SET PROBLEM
Transcribe the entries below exactly.
**********
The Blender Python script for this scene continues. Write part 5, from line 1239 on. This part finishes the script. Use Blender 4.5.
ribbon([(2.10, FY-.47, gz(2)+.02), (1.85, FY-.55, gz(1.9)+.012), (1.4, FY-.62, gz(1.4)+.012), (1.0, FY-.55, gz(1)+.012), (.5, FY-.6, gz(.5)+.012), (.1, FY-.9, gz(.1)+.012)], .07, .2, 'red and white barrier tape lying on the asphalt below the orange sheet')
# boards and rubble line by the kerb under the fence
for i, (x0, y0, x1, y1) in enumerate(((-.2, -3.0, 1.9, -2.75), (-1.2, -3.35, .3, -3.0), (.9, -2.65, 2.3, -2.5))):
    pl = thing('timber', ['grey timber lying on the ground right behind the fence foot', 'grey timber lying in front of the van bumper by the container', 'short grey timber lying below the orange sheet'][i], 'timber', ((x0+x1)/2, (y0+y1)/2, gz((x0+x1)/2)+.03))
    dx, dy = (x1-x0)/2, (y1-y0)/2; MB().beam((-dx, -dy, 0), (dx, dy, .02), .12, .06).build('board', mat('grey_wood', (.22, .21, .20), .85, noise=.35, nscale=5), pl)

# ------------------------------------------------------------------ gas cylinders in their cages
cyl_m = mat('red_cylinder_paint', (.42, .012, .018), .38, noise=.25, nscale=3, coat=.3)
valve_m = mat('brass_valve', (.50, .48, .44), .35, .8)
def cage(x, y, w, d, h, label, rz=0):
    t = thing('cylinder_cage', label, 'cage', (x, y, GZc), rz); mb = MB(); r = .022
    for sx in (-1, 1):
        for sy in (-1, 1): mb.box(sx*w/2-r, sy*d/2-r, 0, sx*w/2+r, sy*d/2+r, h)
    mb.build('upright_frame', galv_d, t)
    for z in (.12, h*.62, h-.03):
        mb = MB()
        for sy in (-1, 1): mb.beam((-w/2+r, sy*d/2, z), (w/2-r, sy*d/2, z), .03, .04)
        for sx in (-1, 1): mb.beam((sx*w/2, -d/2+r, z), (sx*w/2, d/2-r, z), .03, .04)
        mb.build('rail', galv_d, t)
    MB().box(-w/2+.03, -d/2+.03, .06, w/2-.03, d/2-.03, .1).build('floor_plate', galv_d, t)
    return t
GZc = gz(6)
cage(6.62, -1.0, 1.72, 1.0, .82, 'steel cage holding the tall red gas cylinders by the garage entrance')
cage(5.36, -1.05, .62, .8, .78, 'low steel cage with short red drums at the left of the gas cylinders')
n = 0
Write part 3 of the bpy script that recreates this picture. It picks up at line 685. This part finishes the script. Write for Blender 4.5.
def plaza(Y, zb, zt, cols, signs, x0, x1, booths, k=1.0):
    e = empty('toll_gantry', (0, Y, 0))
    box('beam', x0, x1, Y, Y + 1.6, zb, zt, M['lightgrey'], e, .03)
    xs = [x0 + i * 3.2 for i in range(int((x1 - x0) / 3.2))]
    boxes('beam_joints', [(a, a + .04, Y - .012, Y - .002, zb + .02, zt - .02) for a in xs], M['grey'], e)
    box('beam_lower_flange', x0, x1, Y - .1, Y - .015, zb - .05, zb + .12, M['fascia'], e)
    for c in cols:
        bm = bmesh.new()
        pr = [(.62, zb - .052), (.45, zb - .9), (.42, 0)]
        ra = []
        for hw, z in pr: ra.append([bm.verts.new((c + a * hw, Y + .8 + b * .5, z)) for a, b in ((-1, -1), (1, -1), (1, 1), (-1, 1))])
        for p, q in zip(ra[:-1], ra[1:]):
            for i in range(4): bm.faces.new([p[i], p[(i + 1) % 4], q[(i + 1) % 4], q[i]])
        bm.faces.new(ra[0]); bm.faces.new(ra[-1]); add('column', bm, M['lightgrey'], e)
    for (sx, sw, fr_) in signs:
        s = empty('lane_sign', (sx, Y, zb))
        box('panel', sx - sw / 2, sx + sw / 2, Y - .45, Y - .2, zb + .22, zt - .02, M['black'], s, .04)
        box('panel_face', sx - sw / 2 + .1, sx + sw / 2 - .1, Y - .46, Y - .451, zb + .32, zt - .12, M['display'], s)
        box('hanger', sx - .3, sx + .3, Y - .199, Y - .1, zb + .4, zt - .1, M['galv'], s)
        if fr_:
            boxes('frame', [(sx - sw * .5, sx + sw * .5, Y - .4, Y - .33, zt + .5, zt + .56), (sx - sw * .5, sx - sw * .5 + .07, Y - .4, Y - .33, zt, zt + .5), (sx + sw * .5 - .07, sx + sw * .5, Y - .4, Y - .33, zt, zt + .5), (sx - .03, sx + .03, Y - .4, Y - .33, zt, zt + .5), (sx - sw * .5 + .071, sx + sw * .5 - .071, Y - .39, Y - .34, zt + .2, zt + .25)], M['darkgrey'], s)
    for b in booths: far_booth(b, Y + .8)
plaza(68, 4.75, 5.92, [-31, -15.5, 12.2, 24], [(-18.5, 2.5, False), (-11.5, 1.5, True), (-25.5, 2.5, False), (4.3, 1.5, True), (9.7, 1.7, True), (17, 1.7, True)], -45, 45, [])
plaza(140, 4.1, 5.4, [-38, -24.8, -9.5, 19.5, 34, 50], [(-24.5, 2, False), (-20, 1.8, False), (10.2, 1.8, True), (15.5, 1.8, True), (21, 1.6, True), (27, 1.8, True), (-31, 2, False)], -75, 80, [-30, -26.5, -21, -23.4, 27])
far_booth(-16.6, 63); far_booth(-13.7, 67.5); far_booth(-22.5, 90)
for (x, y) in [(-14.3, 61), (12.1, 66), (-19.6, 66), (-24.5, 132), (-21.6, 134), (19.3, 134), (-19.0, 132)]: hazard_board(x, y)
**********
RESPONSE TO THE EXERCISE
The Blender Python script for this scene continues. Write part 5, from line 1239 on. This part finishes the script. Use Blender 4.5.
ribbon([(2.10, FY-.47, gz(2)+.02), (1.85, FY-.55, gz(1.9)+.012), (1.4, FY-.62, gz(1.4)+.012), (1.0, FY-.55, gz(1)+.012), (.5, FY-.6, gz(.5)+.012), (.1, FY-.9, gz(.1)+.012)], .07, .2, 'red and white barrier tape lying on the asphalt below the orange sheet')
# boards and rubble line by the kerb under the fence
for i, (x0, y0, x1, y1) in enumerate(((-.2, -3.0, 1.9, -2.75), (-1.2, -3.35, .3, -3.0), (.9, -2.65, 2.3, -2.5))):
    pl = thing('timber', ['grey timber lying on the ground right behind the fence foot', 'grey timber lying in front of the van bumper by the container', 'short grey timber lying below the orange sheet'][i], 'timber', ((x0+x1)/2, (y0+y1)/2, gz((x0+x1)/2)+.03))
    dx, dy = (x1-x0)/2, (y1-y0)/2; MB().beam((-dx, -dy, 0), (dx, dy, .02), .12, .06).build('board', mat('grey_wood', (.22, .21, .20), .85, noise=.35, nscale=5), pl)

# ------------------------------------------------------------------ gas cylinders in their cages
cyl_m = mat('red_cylinder_paint', (.42, .012, .018), .38, noise=.25, nscale=3, coat=.3)
valve_m = mat('brass_valve', (.50, .48, .44), .35, .8)
def cage(x, y, w, d, h, label, rz=0):
    t = thing('cylinder_cage', label, 'cage', (x, y, GZc), rz); mb = MB(); r = .022
    for sx in (-1, 1):
        for sy in (-1, 1): mb.box(sx*w/2-r, sy*d/2-r, 0, sx*w/2+r, sy*d/2+r, h)
    mb.build('upright_frame', galv_d, t)
    for z in (.12, h*.62, h-.03):
        mb = MB()
        for sy in (-1, 1): mb.beam((-w/2+r, sy*d/2, z), (w/2-r, sy*d/2, z), .03, .04)
        for sx in (-1, 1): mb.beam((sx*w/2, -d/2+r, z), (sx*w/2, d/2-r, z), .03, .04)
        mb.build('rail', galv_d, t)
    MB().box(-w/2+.03, -d/2+.03, .06, w/2-.03, d/2-.03, .1).build('floor_plate', galv_d, t)
    return t
GZc = gz(6)
cage(6.62, -1.0, 1.72, 1.0, .82, 'steel cage holding the tall red gas cylinders by the garage entrance')
cage(5.36, -1.05, .62, .8, .78, 'low steel cage with short red drums at the left of the gas cylinders')
n = 0
Write part 3 of the bpy script that recreates this picture. It picks up at line 685. This part finishes the script. Write for Blender 4.5.
def plaza(Y, zb, zt, cols, signs, x0, x1, booths, k=1.0):
    e = empty('toll_gantry', (0, Y, 0))
    box('beam', x0, x1, Y, Y + 1.6, zb, zt, M['lightgrey'], e, .03)
    xs = [x0 + i * 3.2 for i in range(int((x1 - x0) / 3.2))]
    boxes('beam_joints', [(a, a + .04, Y - .012, Y - .002, zb + .02, zt - .02) for a in xs], M['grey'], e)
    box('beam_lower_flange', x0, x1, Y - .1, Y - .015, zb - .05, zb + .12, M['fascia'], e)
    for c in cols:
        bm = bmesh.new()
        pr = [(.62, zb - .052), (.45, zb - .9), (.42, 0)]
        ra = []
        for hw, z in pr: ra.append([bm.verts.new((c + a * hw, Y + .8 + b * .5, z)) for a, b in ((-1, -1), (1, -1), (1, 1), (-1, 1))])
        for p, q in zip(ra[:-1], ra[1:]):
            for i in range(4): bm.faces.new([p[i], p[(i + 1) % 4], q[(i + 1) % 4], q[i]])
        bm.faces.new(ra[0]); bm.faces.new(ra[-1]); add('column', bm, M['lightgrey'], e)
    for (sx, sw, fr_) in signs:
        s = empty('lane_sign', (sx, Y, zb))
        box('panel', sx - sw / 2, sx + sw / 2, Y - .45, Y - .2, zb + .22, zt - .02, M['black'], s, .04)
        box('panel_face', sx - sw / 2 + .1, sx + sw / 2 - .1, Y - .46, Y - .451, zb + .32, zt - .12, M['display'], s)
        box('hanger', sx - .3, sx + .3, Y - .199, Y - .1, zb + .4, zt - .1, M['galv'], s)
        if fr_:
            boxes('frame', [(sx - sw * .5, sx + sw * .5, Y - .4, Y - .33, zt + .5, zt + .56), (sx - sw * .5, sx - sw * .5 + .07, Y - .4, Y - .33, zt, zt + .5), (sx + sw * .5 - .07, sx + sw * .5, Y - .4, Y - .33, zt, zt + .5), (sx - .03, sx + .03, Y - .4, Y - .33, zt, zt + .5), (sx - sw * .5 + .071, sx + sw * .5 - .071, Y - .39, Y - .34, zt + .2, zt + .25)], M['darkgrey'], s)
    for b in booths: far_booth(b, Y + .8)
plaza(68, 4.75, 5.92, [-31, -15.5, 12.2, 24], [(-18.5, 2.5, False), (-11.5, 1.5, True), (-25.5, 2.5, False), (4.3, 1.5, True), (9.7, 1.7, True), (17, 1.7, True)], -45, 45, [])
plaza(140, 4.1, 5.4, [-38, -24.8, -9.5, 19.5, 34, 50], [(-24.5, 2, False), (-20, 1.8, False), (10.2, 1.8, True), (15.5, 1.8, True), (21, 1.6, True), (27, 1.8, True), (-31, 2, False)], -75, 80, [-30, -26.5, -21, -23.4, 27])
far_booth(-16.6, 63); far_booth(-13.7, 67.5); far_booth(-22.5, 90)
for (x, y) in [(-14.3, 61), (12.1, 66), (-19.6, 66), (-24.5, 132), (-21.6, 134), (19.3, 134), (-19.0, 132)]: hazard_board(x, y)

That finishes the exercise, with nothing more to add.